◆ Aim ◆
Return the first line, the line containing "from mathutils.geometry import", and every line between them, exactly as they stand.

◆ Source material ◆
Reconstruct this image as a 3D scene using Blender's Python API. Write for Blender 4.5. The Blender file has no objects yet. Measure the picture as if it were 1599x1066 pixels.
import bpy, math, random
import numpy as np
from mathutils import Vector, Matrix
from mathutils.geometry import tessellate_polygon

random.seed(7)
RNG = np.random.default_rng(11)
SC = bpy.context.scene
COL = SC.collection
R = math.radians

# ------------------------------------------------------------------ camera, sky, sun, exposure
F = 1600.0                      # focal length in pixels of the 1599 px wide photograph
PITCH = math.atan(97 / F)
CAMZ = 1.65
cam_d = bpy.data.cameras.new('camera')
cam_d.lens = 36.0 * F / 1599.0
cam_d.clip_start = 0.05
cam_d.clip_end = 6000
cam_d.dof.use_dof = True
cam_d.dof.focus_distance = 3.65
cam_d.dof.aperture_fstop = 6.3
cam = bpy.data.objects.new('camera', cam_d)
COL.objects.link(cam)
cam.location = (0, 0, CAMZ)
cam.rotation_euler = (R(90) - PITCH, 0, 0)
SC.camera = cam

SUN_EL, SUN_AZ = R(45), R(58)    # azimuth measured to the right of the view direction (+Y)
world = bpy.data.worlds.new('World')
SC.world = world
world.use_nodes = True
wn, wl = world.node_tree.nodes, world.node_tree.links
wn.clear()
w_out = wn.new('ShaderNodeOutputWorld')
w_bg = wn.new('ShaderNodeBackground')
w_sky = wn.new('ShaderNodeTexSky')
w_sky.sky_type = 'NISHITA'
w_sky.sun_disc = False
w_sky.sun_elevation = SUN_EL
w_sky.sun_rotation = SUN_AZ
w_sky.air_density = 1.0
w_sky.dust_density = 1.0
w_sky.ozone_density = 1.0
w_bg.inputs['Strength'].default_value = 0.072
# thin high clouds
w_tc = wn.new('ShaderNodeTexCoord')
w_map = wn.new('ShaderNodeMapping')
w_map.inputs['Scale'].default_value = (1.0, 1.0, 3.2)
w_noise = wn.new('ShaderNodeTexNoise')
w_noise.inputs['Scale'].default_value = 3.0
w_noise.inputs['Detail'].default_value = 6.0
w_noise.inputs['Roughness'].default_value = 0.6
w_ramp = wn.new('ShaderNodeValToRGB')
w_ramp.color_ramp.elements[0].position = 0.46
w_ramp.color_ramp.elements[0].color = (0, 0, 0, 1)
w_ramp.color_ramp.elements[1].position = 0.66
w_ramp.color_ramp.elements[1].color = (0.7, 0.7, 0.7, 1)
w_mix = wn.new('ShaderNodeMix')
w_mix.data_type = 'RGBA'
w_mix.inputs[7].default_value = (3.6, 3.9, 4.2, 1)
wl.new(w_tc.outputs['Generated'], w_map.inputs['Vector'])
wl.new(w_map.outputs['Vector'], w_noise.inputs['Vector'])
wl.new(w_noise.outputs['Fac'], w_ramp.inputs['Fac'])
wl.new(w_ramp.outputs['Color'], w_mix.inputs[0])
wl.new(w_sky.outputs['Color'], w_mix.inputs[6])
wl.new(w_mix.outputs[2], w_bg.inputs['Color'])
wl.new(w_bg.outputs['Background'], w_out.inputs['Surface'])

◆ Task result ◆
Reconstruct this image as a 3D scene using Blender's Python API. Write for Blender 4.5. The Blender file has no objects yet. Measure the picture as if it were 1599x1066 pixels.
import bpy, math, random
import numpy as np
from mathutils import Vector, Matrix
from mathutils.geometry import tessellate_polygon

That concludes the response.